The unit weight 60 lbs if I recall, fit and finish superb.
It is interesting to hear common themes described among strangers regarding the Wadia house sound. Specifically, Wadia is able to clearly articulate the spatial charactaristics of a performance along with the detailed nuance that brings certain listeners deeper into the emotional context. I don't think everyone has similar priorities, and hence, Wadia is not everyone's cup-of-tea. Wadia may be more on the cerebral level compared to other machines that convey a sense of excitement due to dynamics rather than detail, thus striking on a more visceral level. However, I would think it a mistake to call the latest Wadia 'analytical'.
Hi Kawika

Thanks for a very well written test.
Here in Scandinavia mamy people held the old Wadia 7+9 system very high. Have you listen to this combo and how does it compare to newer CDP like 781?

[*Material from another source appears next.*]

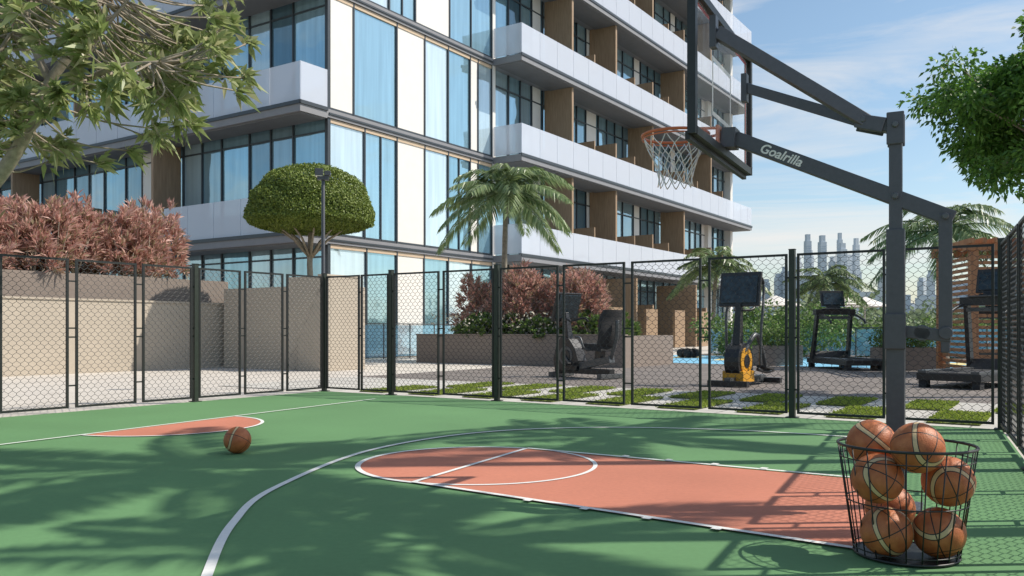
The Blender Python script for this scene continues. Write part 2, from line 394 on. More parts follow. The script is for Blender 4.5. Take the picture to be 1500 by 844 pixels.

Lucky Boy, I sent a reply last week, but it didn't post. Let me try again. The jump is in spacial and musical properties. Microdynamics are quite a bit better too. It is a pricy upgrade, but if I had a few extra thousand, I'd do it. If you had about 6-8 K you could sell the 581SE and buy Steve Huntley's781 unit. This takes all the improvements and reinforces them to the point of launching this unit into world class contender. It removes the last vestige of the "Wadia" digital sound that seems to have existed in the units they have produced for about the last 12-14 years (near where the #27 came out) I put off buying a new car this ear as it has and will continue to give me far greater pleasure. I made a few Cassette tapes on my Nakamichi and have passed them out to a few friends. They are blown away! of course they kill any car CD player. Happy Holidays.
Hi David,

Thanks very much for the review. I was wondering if you could let me know how big of an improvement to move from 581se to 781. Thanks very much.
As far as the 270SE/27i VS: 781 stock, I'd say the 781 still is more musical and perhaps not as powerful in the bass. Bass resolution however is still a bit better in the 781. The 781 is all about the conveyance of the music's emotion while not going the overly warm and syrupy route of so many tubed units. If you have or have heard a Wadia 270,27, 581, 781 etc then you are aware of what these things can and do tell you about the actual sounds encoded on that disk as far as detail in comparison to the sort of players that sugger coat the information in order to make poor sounding disks more listenable. For me I still couldn't handle the sterlity of the 270/27 (and all its variants)in comparison to the latest 3 models (581,581SE and 781)I'm not trying to step on any toes here, and we all have our own beliefs and ears. This was just what I thought of these units. Aloha, David.
No it was not my own, but it was in my system (cables, pre, amp speakers...)Yes it was the 27i (not iX) and the 270 SE. The big dif is not in resolution, but in 3D imaging and way way more musical. The 27/270 still has the newer (from I guess 2000 or whenever the 27 came out)Wadia sound. I charachterize it as bright, thin lower treble (no weight to the cymbles of a modern drum kit.) and with a bit of glare attched to that brightness. The 781 Moded is music. It still has the ultra high see through resolution that the 27/270 have, but you forget about the equpment because you feel the emotion of the performance quite strongly. It is very analogue sounding if the CD has been done to that level. Otherwise it will show the digititis encoded within!
Thanks for your reply. Just to be clear, the system you heard the 270se/27ix was not your own? And your 75% comment is unmodded combo versus unmodded 781?
It was an "i" Version, but not clock linked to a Wadia 7 Transport. I have heard the 27iX and 270SE together. That was good, about 75% of this 781 I have. The first 27 I heard was near painful in my setup. I tried dif cables, transports, I solation devices etc. No luck for me. PS, I'll try to go back and re-paragraph my review. I was in a hurry to get it posted before I left on vacation. Thanks for your input, David.
Paragraphs are your friend. In any case, was the 27 an i unit and were you running clocklinked to the 270se with glass (obviously)? Did you have the same system you have now when you evaluated the 27?